That's the impulse response of a generic damped resonant filter. Derivations abound. If you understand continuous-time frequency-domain analysis, consider a filter with transfer function $$H(s) = \frac{b_1 s + b_0}{s^2 + 2 \zeta \omega_o s + \omega_o^2},$$ and solve for the impulse response. Basically, that one's common enough that you'll find it in a table of Laplace transform pairs, in any text on frequency-domain analysis and splattered all over the web.
Note that they may be a bit lazy in their notation -- they're assuming the sine wave is not phase shifted; I suspect that for a real system it is. However since they're talking about the sound that the bar makes, and because with sounds the phase of the components often doesn't matter, they're probably discounting this phase shift and they just expect you to do so as well.

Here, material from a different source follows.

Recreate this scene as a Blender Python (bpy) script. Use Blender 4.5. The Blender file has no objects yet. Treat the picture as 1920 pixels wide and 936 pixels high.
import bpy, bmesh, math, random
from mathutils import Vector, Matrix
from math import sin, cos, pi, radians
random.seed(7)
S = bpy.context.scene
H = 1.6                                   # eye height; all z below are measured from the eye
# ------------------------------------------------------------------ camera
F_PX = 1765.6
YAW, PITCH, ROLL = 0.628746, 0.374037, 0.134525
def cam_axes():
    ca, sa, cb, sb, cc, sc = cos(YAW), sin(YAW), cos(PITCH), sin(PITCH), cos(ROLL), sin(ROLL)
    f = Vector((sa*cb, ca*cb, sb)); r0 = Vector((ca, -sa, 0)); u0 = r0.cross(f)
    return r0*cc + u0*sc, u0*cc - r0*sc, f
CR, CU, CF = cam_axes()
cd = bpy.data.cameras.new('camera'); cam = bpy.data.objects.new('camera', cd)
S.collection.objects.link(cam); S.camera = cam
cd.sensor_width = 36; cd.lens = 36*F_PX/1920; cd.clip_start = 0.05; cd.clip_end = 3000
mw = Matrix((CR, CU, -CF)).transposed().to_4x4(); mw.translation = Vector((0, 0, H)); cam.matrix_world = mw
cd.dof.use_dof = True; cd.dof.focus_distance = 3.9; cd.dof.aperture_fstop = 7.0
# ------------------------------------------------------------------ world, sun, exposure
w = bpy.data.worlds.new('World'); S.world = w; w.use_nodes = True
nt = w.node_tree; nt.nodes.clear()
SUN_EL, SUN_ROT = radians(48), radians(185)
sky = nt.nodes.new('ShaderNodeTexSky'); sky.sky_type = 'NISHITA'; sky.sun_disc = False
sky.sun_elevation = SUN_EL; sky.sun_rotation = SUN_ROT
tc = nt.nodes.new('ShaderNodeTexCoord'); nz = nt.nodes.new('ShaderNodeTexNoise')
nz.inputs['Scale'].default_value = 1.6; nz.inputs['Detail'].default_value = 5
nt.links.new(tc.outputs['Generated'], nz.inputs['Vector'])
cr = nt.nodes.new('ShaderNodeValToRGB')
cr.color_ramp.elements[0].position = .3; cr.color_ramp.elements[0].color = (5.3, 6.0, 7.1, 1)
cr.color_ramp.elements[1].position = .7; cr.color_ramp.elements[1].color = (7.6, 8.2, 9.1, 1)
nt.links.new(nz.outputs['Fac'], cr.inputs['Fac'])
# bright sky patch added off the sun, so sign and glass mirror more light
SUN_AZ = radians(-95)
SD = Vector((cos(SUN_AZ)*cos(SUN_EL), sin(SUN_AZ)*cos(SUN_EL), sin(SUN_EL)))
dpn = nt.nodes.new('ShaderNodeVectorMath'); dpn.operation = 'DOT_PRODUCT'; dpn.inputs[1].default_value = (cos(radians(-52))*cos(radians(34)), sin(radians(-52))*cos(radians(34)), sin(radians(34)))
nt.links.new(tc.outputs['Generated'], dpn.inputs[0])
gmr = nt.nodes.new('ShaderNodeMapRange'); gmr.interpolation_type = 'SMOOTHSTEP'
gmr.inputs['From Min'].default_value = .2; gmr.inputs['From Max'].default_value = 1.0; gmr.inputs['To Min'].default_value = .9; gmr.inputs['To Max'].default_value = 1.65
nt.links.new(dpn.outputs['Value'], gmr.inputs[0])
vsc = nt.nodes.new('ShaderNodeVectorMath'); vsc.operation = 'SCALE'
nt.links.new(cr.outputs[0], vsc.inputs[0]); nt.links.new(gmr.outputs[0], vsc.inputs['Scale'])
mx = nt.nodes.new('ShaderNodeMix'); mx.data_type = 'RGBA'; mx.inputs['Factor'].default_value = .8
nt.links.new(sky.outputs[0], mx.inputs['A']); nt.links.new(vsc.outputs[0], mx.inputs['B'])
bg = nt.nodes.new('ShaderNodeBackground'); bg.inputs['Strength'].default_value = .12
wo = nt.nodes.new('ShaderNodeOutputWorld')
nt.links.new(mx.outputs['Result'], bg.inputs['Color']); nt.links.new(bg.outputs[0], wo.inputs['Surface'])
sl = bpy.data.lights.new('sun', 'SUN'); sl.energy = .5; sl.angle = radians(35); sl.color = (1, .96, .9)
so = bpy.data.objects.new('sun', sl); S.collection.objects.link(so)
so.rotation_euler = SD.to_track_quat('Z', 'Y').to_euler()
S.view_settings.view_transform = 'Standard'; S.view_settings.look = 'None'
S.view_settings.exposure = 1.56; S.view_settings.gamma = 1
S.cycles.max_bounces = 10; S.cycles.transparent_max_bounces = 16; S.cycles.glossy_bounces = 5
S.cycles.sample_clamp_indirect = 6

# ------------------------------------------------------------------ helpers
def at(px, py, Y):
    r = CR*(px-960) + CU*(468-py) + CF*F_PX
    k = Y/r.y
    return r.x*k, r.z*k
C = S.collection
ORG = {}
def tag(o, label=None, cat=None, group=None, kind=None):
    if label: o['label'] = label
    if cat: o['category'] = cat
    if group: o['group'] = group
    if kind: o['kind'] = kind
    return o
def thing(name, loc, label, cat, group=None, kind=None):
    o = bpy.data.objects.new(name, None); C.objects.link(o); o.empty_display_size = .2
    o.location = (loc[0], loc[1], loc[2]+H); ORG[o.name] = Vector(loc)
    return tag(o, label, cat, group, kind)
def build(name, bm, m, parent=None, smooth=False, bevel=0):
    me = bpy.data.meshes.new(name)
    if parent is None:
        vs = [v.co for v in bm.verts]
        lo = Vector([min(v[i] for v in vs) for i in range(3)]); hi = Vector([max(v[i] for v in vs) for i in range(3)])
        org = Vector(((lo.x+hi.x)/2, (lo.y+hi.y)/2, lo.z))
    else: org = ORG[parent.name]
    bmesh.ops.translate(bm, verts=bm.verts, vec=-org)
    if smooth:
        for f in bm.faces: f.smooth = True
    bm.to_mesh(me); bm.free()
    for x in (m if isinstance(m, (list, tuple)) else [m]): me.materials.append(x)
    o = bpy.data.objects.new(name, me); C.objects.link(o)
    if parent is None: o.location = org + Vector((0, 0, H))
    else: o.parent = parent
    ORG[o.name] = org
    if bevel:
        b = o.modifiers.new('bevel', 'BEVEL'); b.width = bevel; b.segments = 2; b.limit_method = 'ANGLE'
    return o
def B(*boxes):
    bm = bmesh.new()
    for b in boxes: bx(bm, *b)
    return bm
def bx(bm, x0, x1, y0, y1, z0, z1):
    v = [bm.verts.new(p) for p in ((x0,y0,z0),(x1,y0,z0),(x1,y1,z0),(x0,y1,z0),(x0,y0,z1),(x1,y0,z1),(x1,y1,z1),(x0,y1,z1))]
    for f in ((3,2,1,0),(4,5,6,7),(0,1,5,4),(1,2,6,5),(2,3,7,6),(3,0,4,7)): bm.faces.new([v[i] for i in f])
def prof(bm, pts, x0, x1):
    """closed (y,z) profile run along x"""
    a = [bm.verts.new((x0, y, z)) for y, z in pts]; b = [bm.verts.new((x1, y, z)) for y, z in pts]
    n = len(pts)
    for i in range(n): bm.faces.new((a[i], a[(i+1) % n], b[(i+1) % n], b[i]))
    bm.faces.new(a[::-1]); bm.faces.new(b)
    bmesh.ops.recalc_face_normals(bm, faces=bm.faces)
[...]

The reason this shows up in their analysis is because it's a reasonably good fit to reality: bodies made from elastic material tend to exhibit a number of vibratory modes, the modes tend to be resonant, and they tend to be damped. The only real divergence between the sum that they're presenting is that -- in theory at least -- the number of modes in a thing made from elastic material is infinite.
In practice, though, the effect of the higher-order modes (i.e. modes that result in more complicated deformations of the body) tend deform less, they tend to have higher damping coefficients, and they tend to be at higher frequencies. All of these factors make them easier to ignore -- so for practical work, the number can be truncated.